Söylev’in çevirisini sıra dışı bir şekilde akademik makale konusu yaparak mercek altına alan Bandırma Onyedi Eylül Üniversitesi ESKI ÇAĞ TARIHI ANABILIM DALI öğretim üyesi Dr. Mustafa Türk’ün çabaları tarihsel belleğe ışık tutmaktadır. 

Bu görselin Alt özniteliği boş. Dosya adı: Aelius-Aristides-Konusmalar.avif

Publius Aelius Aristides Theodorus ünlü Yunan hatip, yazar ve sofisttir. M.S. 2. yüzyılın başlarında Mysia’da dünyaya gelmiştir. Antoninus Pius ile ünlü imparator ve filozof Marcus Aurelius dönemlerinden kalma konuşmalarının ve diğer eserlerinin elliden fazlası günümüze yansımıştır.
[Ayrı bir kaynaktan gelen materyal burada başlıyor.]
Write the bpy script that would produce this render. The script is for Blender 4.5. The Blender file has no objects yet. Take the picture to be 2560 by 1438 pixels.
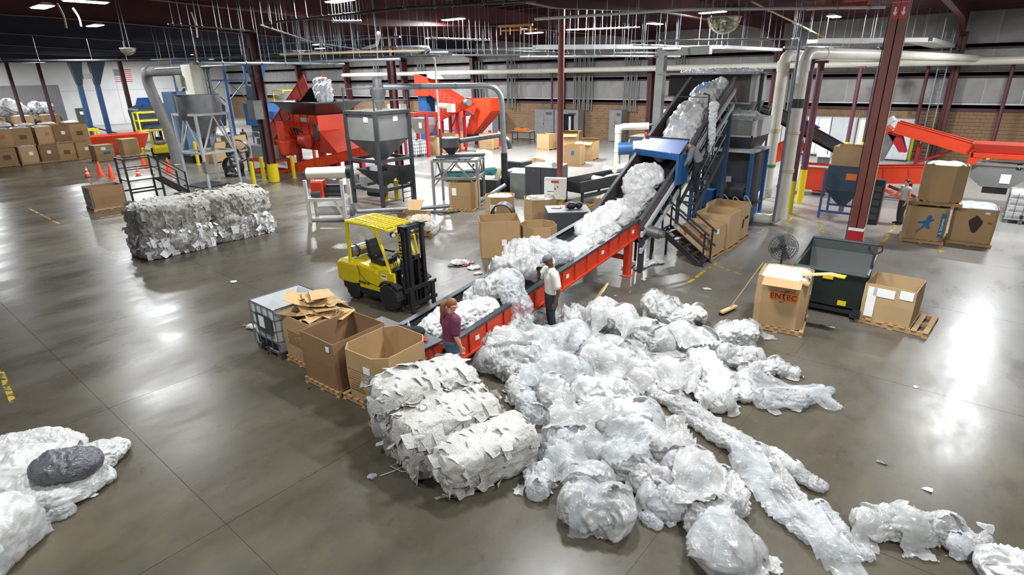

Söylevleri genellikle antik tapınaklara ve tanrılara övgü içermekte, aynı zamanda şehirlerin büyüklüğünü ve kutsal mekanların önemini vurgulamaktadır.

Aristides halk önünde yaptığı bu konuşmayı nerede yaptığı kesin olarak bilinmemektedir. Ancak konuşmanın Hadrianus Tapınağı’nın kuzey tarafındaki alanda (kuzey agora-(Arktonnessos)) yapıldığı tahmin edilmektedir.

Söylevin, Aristides’in Erdek’teki festivale katılması ile bağlantılı olarak gerçekleştirildiği tahmin edilmektedir.

Söylevin yapıldığı yer yarımada ile ana karanın birleştiği yerde konumlanan Kyzikos’tur. Kuzey Agora, bugünkü Balıkesir ilinin Erdek ilçesini ifade eden Kapıdağı Yarımadasındadır. Erdek, Kyzikos Tapınağı Söylevi’nin icra edildiği dönemde de muhtemelen bir yarımada yahut Ada’dır. MÖ 8. yüzyılda Miletoslu göçmenler burayı ele geçirerek Hellenleştirmişlerdir.

Aelius Aristides’in Kyzikos Söylevi, dönemin Kyzikos’unu değerlendirmemize de olanak sağlamaktadır. Appolonis Tapınağı, MÖ 2. yüzyılda, Kyzikoslu Apollonis’i onurlandırmak amacıyla, modern Türkiye’deki Kyzikos’ta inşa edilmiştir. Kyzikos’taki Hadrian Tapınağı “dünyanın sekizinci harikası” olarak tanımlanmıştır. Kyzikos epigramları bu tapınağa yazılmıştır. Erdek – Bandırma kara yolu üzerinde bulunan Kyzikos Ören Yeri , Türkiye Kültür Bakanlığı tarafından koruma altına alınmıştır.

Kyzikos Tapınağı Söylevi

1. Herkes gibi bu durumun konuşma yapmak için yeterli olduğunu düşünüyorum. Çünkü kentin; onuruna bu festivali düzenlediği yapı insanlığın gördüklerinin en büyüğü, gelmiş ve geçmiş zamanların en iyisidir.
Şayet böyle başka bir Hellen kenti varsa o da saygımızı hak eder. Benim sebebim ise özellikle açıktır ve yaşamımın alışkanlığından kaynaklanır.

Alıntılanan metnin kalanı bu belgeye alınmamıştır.